The set covers songs from Blowback, False Idols and Knowle West Boy, but mostly as fragmented instrumentals. A raggedy knockabout version of ‘Palestine Girl’ brings Tricky himself to the mike for the first time, 9 songs in. Rather than being dominated by crepuscular beats, the prevailing sound is best described as an extrapolation of the driving guitar riff from ‘Black Steel.’ Tonight he is most interested in expressing the rockier side of his sonic personality, which stretches to include covers of The Breeders’ ‘Do You Love Me Now?’ and The Stooges’ ‘I Wanna Be Your Dog’. Amazing picks for covers, yes. But with the man himself mainly opting out, it’s hard for them to be to be more than what they are, i.e. covers played by an anonymous – albeit tight – indie rock band.

Tricky’s female vocalists remain as vital and anchoring as ever, and Francesca Belmonte is capable of switching convincingly between the set’s rockier and more creeping, soulful moments.
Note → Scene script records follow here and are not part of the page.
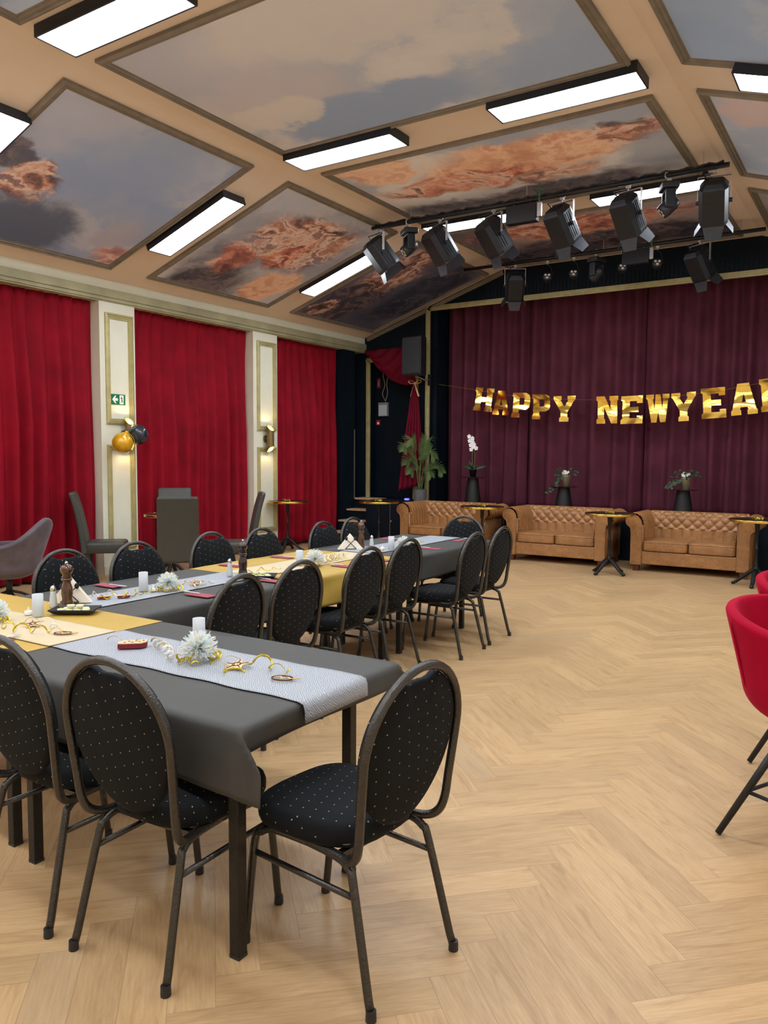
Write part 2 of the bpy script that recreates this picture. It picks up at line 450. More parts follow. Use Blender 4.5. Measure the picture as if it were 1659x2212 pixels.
# dark jambs and the black door in the recess
mb = MB(); mb.box(-8.10, -8.04, YB+.12, 12.26, .7, 3.3); mb.box(-7.0, -6.94, YB+.12, 12.26, .7, 3.3); mb.box(-8.1, -6.94, YB+.12, 12.26, 3.24, 3.3)
mb.box(-8.04, -7.0, 12.22, 12.28, .72, 3.24)
d = struct(mb.build('door_1', 'black'))
mb = MB(); mb.tube([(-7.30, 12.20, 1.52), (-7.22, 12.19, 1.50)], .012); mb.ball((-7.30, 12.20, 1.95), .022); mb.build('door_handle', 'chrome', d)

# left wall header: cream band, gold cornice
mb = MB(); mb.box(-8.5, XL, YF, YB, 3.49, 3.64); struct(mb.build('trim_1', 'cream'))
mb = MB()
for (x1, z0, z1) in ((-8.055, 3.395, 3.49), (-8.075, 3.372, 3.395), (-8.065, 3.352, 3.372), (-8.085, 3.335, 3.352)):
    mb.box(-8.46, x1, YF, YB, z0, z1)
struct(mb.build('trim_2', 'corn'))

def ring(mb, x0, x1, y0, y1, prof, T=None):
    """rectangular moulding in local xy, prof [(inset,height)] """
    vs = []
    for d, h in prof: vs += [(x0+d, y0+d, h), (x1-d, y0+d, h), (x1-d, y1-d, h), (x0+d, y1-d, h)]
    fs = []
    for i in range(len(prof)-1):
        for k in range(4):
            k2 = (k+1) % 4; fs.append((i*4+k, i*4+k2, (i+1)*4+k2, (i+1)*4+k))
    mb.add(vs, fs, T)
MOULD = [(0, 0), (0, .022), (.022, .03), (.028, .018), (.045, .022), (.05, .012), (.066, .014), (.07, 0)]
# pilasters: a cream post with two gold mouldings each
WT = Matrix(((0, 0, 1, 0), (1, 0, 0, 0), (0, 1, 0, 0), (0, 0, 0, 1)))   # local x->Y, y->Z, z->X
for i, (y0, y1) in enumerate(((6.22, 6.75), (8.95, 9.50))):
    p = struct(MB().box(-8.46, XL, y0, y1, 0, 3.34).build('trim_%d' % (3+i), 'cream'))
    mb = MB(); ring(mb, y0+.075, y1-.04, 1.86, 3.21, MOULD, Tr(XL, 0, 0) @ WT); mb.build('panel_moulding', 'gold', p)
    mb = MB(); ring(mb, y0+.075, y1-.04, 0.30, 1.605, MOULD, Tr(XL, 0, 0) @ WT); mb.build('panel_moulding', 'gold', p)
    MB().box(XL, XL+.012, y0, y1, 0, .10).build('skirting', 'cream', p)
mb = MB(); mb.box(-8.46, -8.44, 4.05, 11.3, 0, .1); struct(mb.build('baseboard_left', 'cream'))

# gold mouldings round the stage, the door and along the slope
def bar(mb, a, b, wdt, T=None, y=YB):
    """moulding bar on the end wall between (x,z) points a and b"""
    d = Vector((b[0]-a[0], 0, b[1]-a[1])); L = d.length; d.normalize(); nrm = Vector((-d.z, 0, d.x))
    for (o0, o1, dep) in ((0, .3, .035), (.3, .62, .05), (.62, 1, .03)):
        p0 = Vector((a[0], 0, a[1])) + nrm*(o0-.5)*wdt; p1 = Vector((a[0], 0, a[1])) + nrm*(o1-.5)*wdt
        vs = [p0, p0+d*L, p1+d*L, p1]
        mb.add([(q.x, y, q.z) for q in vs] + [(q.x, y-dep, q.z) for q in vs], [(4, 5, 6, 7), (0, 1, 5, 4), (1, 2, 6, 5), (2, 3, 7, 6), (3, 0, 4, 7)])
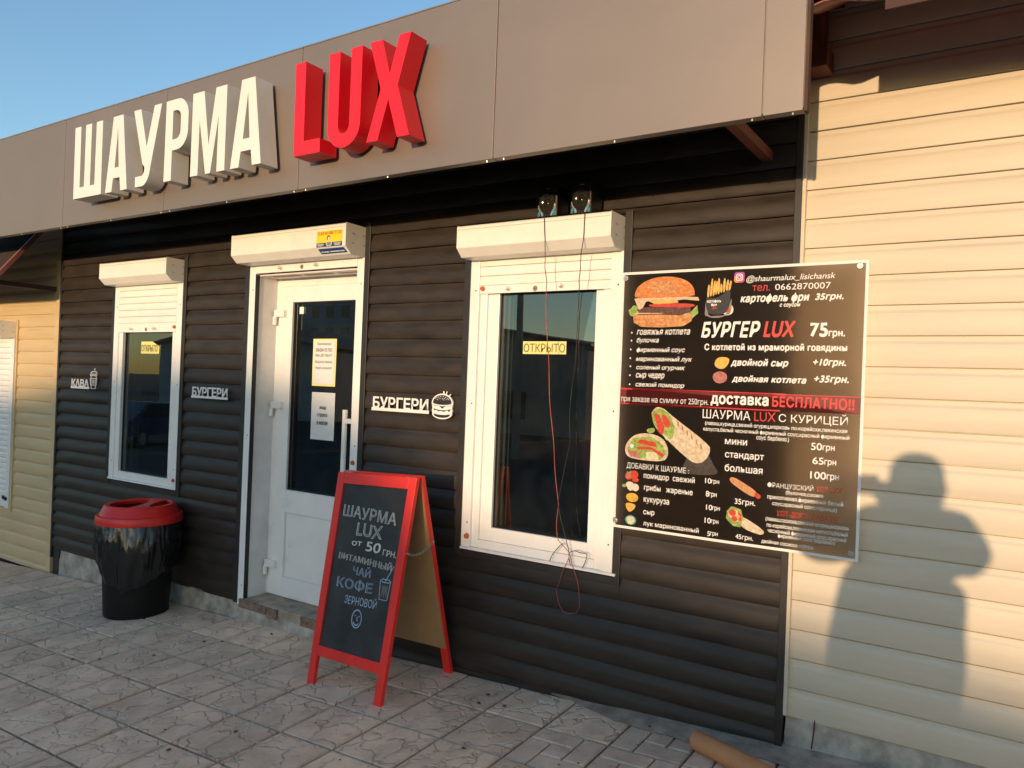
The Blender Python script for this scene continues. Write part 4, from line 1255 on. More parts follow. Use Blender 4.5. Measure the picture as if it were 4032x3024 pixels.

But as good as she is, negotiating the long, iconic vocal shadows of ‘Overcome’ and ‘Black Steel’ is no easy gig. The best moment by far is when Tricky brings out young London vocalist Tirzah, whom he emotionally introduces as his daughter’s favourite singer and ‘his heart.’ What follows is a spun out, dreamy version of ‘Sun Down’, the opening track from 2014’s Adrian Thaws; Tirzah’s tremulous R&B vocal hook, ‘I keep you at the back of my mind’ looping hypnotically as Tricky looms protectively at her shoulder.

Where some of his past vocal collaborations still shimmer on record but struggle to be reified, this captures just enough of Tricky’s magpie – bright, creative present to be truly engaging. It’s a performance on the verge, but if his heartfelt gratitude for the presence of the unshakeably enthusiastic crowd is anything to go by, there no desire on either side for Tricky to stop doing what he does.